The world celebrates the 4th International Day of Education today, reminding us that education is essential both for lifting people out of poverty and for unlocking each person’s full potential.

According to Article 26 of the United Nations Universal Declaration of Human Rights (UDHR), “Everyone has the right to education,” no matter their background, creed, color or gender.

Students from Nepal learn about their basic human rights, including the Right to Education.

Although the United Nations adopted the Universal Declaration of Human Rights in 1948, today more than 258 million children and youth are not in school. Fewer than 40 percent of girls from sub-Saharan Africa complete lower secondary school (grades 6 through 9). Some 617 million children and adolescents cannot read or count.

Lacking these skills, they are also denied many other rights such as decent work conditions and wages, the opportunity to support their families and the knowledge they need to demand equal justice under the law.

Youth for Human Rights International believes that human rights education is the key to making the right to education and all 30 human rights a reality—because those who understand the rights enshrined in the UDHR will demand their own rights and will defend and protect the rights of others. Youth for Human Rights volunteers work with government bodies and civil society to make human rights education mandatory.
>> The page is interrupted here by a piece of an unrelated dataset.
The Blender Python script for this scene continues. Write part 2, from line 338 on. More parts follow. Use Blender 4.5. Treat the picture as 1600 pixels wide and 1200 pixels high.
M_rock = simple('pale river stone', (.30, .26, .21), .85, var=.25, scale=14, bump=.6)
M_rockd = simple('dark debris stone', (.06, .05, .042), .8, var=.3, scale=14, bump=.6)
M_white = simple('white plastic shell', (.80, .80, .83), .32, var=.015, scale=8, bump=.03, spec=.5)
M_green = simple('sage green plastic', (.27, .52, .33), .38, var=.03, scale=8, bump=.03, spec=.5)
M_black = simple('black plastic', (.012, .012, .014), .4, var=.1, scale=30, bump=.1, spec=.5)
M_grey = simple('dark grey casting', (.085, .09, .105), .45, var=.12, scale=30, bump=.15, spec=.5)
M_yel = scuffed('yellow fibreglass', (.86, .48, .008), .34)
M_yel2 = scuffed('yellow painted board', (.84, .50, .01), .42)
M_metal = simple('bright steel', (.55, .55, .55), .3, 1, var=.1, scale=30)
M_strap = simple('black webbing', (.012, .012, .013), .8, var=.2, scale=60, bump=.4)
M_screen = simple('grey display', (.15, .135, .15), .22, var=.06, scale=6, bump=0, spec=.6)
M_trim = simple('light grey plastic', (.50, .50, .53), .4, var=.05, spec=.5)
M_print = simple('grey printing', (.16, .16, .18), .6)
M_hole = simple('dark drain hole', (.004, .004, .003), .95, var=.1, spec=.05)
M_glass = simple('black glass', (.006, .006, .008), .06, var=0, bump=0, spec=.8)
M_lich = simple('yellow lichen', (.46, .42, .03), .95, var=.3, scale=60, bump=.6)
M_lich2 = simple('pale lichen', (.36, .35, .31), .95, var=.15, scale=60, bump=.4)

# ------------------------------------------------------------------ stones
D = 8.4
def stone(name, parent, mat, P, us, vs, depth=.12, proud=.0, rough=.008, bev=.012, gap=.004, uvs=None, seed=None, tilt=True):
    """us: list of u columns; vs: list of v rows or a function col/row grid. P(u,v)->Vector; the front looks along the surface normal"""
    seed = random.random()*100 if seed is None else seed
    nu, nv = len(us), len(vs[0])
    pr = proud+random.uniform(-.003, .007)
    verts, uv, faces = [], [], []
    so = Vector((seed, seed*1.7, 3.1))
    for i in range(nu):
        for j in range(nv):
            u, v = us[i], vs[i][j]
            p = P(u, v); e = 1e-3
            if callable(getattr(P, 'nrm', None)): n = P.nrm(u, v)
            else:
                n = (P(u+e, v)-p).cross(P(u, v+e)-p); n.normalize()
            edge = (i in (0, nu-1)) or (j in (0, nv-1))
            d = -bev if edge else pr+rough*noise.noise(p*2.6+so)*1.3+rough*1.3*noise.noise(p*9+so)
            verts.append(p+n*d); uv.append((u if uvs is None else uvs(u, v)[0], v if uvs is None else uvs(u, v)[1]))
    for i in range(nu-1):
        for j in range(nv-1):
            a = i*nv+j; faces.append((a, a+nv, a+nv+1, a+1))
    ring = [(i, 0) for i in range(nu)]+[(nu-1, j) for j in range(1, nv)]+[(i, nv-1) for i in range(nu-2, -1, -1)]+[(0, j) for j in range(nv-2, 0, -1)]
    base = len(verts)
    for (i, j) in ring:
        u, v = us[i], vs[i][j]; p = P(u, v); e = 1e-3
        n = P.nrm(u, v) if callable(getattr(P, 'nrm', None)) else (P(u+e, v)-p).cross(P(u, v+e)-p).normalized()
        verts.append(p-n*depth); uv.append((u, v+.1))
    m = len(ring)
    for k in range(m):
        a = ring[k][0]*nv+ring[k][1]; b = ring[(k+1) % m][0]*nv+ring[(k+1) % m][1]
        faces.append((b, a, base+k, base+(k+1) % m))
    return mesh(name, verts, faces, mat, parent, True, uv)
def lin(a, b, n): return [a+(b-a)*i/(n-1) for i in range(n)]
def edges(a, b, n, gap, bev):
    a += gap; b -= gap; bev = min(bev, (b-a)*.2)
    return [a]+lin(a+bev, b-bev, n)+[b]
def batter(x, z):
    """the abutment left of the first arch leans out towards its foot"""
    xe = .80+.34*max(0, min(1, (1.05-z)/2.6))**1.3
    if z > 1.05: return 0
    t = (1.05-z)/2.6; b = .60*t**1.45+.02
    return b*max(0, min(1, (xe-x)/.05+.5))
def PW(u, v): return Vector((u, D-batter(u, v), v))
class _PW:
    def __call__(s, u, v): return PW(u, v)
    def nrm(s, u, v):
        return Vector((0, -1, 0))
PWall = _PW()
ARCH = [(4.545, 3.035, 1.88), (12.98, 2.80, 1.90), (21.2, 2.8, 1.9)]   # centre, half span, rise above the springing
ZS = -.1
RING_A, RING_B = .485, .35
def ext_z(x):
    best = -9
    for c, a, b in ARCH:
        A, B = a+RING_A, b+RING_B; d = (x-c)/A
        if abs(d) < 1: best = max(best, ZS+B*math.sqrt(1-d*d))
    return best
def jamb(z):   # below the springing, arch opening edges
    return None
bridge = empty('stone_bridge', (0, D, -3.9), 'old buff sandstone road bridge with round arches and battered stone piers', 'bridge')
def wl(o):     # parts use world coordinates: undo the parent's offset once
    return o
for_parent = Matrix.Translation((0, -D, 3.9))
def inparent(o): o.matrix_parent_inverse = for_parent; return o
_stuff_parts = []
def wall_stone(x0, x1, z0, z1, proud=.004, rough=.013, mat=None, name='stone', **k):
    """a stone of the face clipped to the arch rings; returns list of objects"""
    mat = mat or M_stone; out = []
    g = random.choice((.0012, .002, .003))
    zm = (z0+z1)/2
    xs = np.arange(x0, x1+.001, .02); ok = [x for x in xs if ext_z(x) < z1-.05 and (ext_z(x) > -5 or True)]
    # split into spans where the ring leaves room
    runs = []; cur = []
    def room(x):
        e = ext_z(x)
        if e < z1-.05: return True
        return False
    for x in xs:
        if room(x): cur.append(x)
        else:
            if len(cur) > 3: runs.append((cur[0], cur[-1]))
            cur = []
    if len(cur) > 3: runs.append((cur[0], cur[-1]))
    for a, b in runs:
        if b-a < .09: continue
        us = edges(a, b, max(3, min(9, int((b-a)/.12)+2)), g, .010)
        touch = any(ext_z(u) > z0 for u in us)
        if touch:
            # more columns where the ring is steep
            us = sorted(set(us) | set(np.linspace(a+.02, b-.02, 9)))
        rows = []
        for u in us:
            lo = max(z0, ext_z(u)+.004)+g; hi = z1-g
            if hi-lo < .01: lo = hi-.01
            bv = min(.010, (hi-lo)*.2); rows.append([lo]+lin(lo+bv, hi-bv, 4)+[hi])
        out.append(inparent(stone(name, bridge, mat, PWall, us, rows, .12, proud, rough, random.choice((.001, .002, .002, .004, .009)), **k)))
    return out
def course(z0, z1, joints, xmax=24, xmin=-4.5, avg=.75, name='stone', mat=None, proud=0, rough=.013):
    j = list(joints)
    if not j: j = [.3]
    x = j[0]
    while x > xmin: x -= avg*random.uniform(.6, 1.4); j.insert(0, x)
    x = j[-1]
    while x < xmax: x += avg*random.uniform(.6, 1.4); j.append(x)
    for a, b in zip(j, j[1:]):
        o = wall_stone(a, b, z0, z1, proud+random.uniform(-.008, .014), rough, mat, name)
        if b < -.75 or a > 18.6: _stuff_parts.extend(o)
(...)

One example of their advocacy is Costa Rica, where an estimated 8 percent of children have no access to education and 65 percent of girls do not finish high school.

These statistics plummet when describing the country’s indigenous people. In these communities, 30 percent are illiterate. And on average, indigenous children receive only 3.6 years of schooling.

Working with Costa Rica Legislative Assembly Deputy Jorge Luis Fonseca Fonseca, Youth for Human Rights helped accomplish an important milestone for Costa Rican children. Mr. Fonseca spearheaded a bill mandating human rights education in schools throughout the country, which was passed into law in August 2021.

“We believe that we have made a great contribution to the Costa Rican education system,” said Fonseca. “Youth for Human Rights International took the initiative. Now young students will know which rights are theirs simply because they are human beings.”

In December 2011, the UN General Assembly adopted the resolution, United Nations Declaration on Human Rights Education and Training, which reaffirms that “every individual and every organ of society shall strive by teaching and education to promote respect for human rights and fundamental freedoms.” And it calls on member states to “implement human rights education and training, such as through its integration into school and training curricula.”

Youth for Human Rights International acknowledges all governments, lawmakers, NGOs, educators, human rights activists and volunteers who are working to make human rights education a reality, with special thanks to its main sponsor, Church of Scientology International, for enabling them to provide their secular human rights educational materials free of charge.